Everyone is entitled to my opinion.

a business not your own

 

When your friend’s man does wrong.

 

Can you forgive him? For her sake, if not your own?
 

People make mistakes, people change. He’s probably a better person today than he was before. If she finds it in her heart to forgive, can you?
 

Are there any conditions? Does he owe YOU anything? Is it any of your business?

 

 

I feel like this……

 

……I’d want the same (or similar) apology and explanation for his actions. Maybe I wouldn’t deserve it, maybe it would be askin’ for too much, but I’d want it all the same. I’d feel mislead and affected by his behavior. I’m someone who would (gladly) support the weight that he’d leave on her heart. So how bout when he wants it back?

Well thats nice. And I’d even welcome him back, but not without a fight. He’d need to convince me that he made some serious and unwavering changes in his mentality, that would prevent him from making the same mistake again. Because if it were to happen again……oh Lord if it were to happen again……he’d be limpin’ his sorry ass back to wherever he came from. If he’s lucky.

 

Point.blank.period.

 

That’s what I’d want.

 
What I wouldn’t want, is to make it any harder on my friend to move on with the life she wants; be it with him or otherwise. In that regard, I feel like I should back down if the situation arises, and just let them work it out for themselves. I’m sure it would be tough enough without my 2 dollars chippin in (cuz trust and believe, I’d have more than 2 cents to contribute).

 
No matter the outcome, I’d want her to know that I’m here.
I’m for her.
Forever, whenever, whatever.

 

 

This is SHESOPINIONATED.com,
and everyone is entitled to my opinion.

 

 


4 Comments

  1. GC :: October 31st, 2007 12:45 pm

    some things are unforgivable. ie if your friend’s man tells her she’s too fat. I’m not even sorry. I’m glad she’s moved on and I will never forget that he said it.

    So I guess we just have to be so careful what we say to our girlfriends.

  2. Vivrant Thang :: October 31st, 2007 4:27 pm

    Interesting topic. My bff got married a couple of months ago to a man I wasn’t sure was worthy of her. He has done some things over the years and in recent months that had me questioning whether they should be together, much less married. However, I said my piece and left it alone. That’s all you can do. Grown ass people are going to do what they want.
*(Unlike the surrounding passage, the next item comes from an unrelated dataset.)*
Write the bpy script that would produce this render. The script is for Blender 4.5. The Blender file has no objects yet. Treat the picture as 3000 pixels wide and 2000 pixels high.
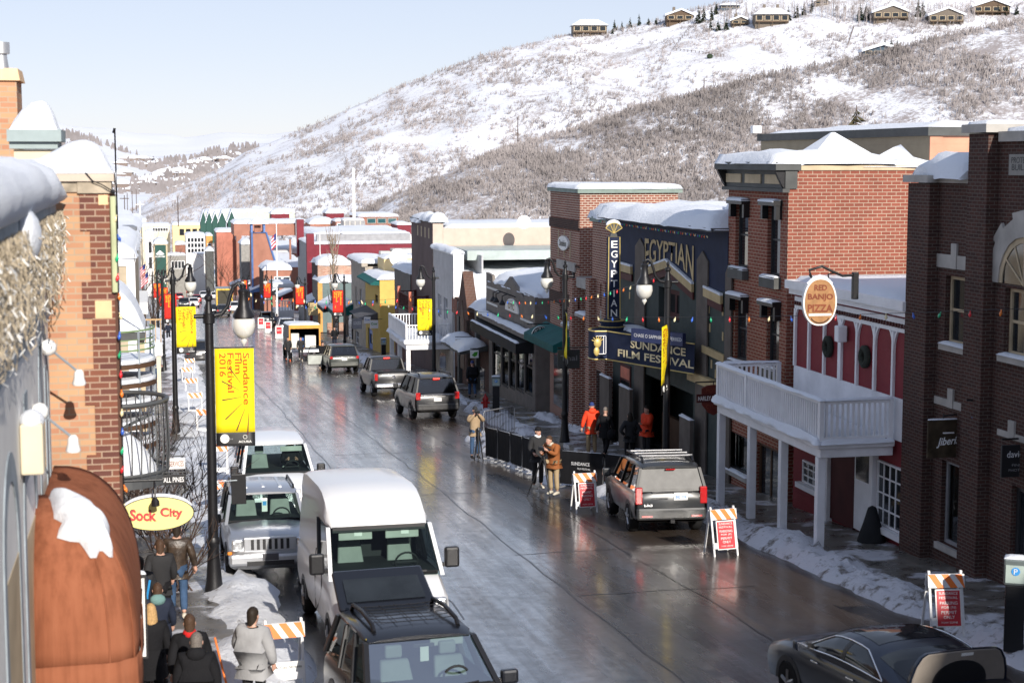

All you can do is be there for them no matter how the cookie crumbles.

  3. Tex In The City :: November 1st, 2007 12:32 pm

    Recently I told my best friend that every time I see her boyfriend I want to kick him in the groin with a very pointy shoe. I don’t because he is 10 times bigger than me, 100 times stronger than me and well, I am trying to become a better person.

    I LOVE her…I barely tolerate his existence in our lives. But like you, I said my piece and drop it. I really want HER to choose and she doesn’t need me giving her man the stink eye every time we meet.

    (sigh)

  4. West :: November 3rd, 2007 5:46 pm

    I hear you.

    If I’m supposed to “welcome” him back without a word, though, then she needs to take him back without a word to me about how he’s acting up, again - not if she’s gonna stay with that ass.

    Obviously, I’m speaking from experience, but honestly, I’ve moved on to a point where I’m less invested in my friends’ happiness/decisions as I once was. It’s the only way I can be there for her when she’s being dogged and then still be that damned dog comes back home.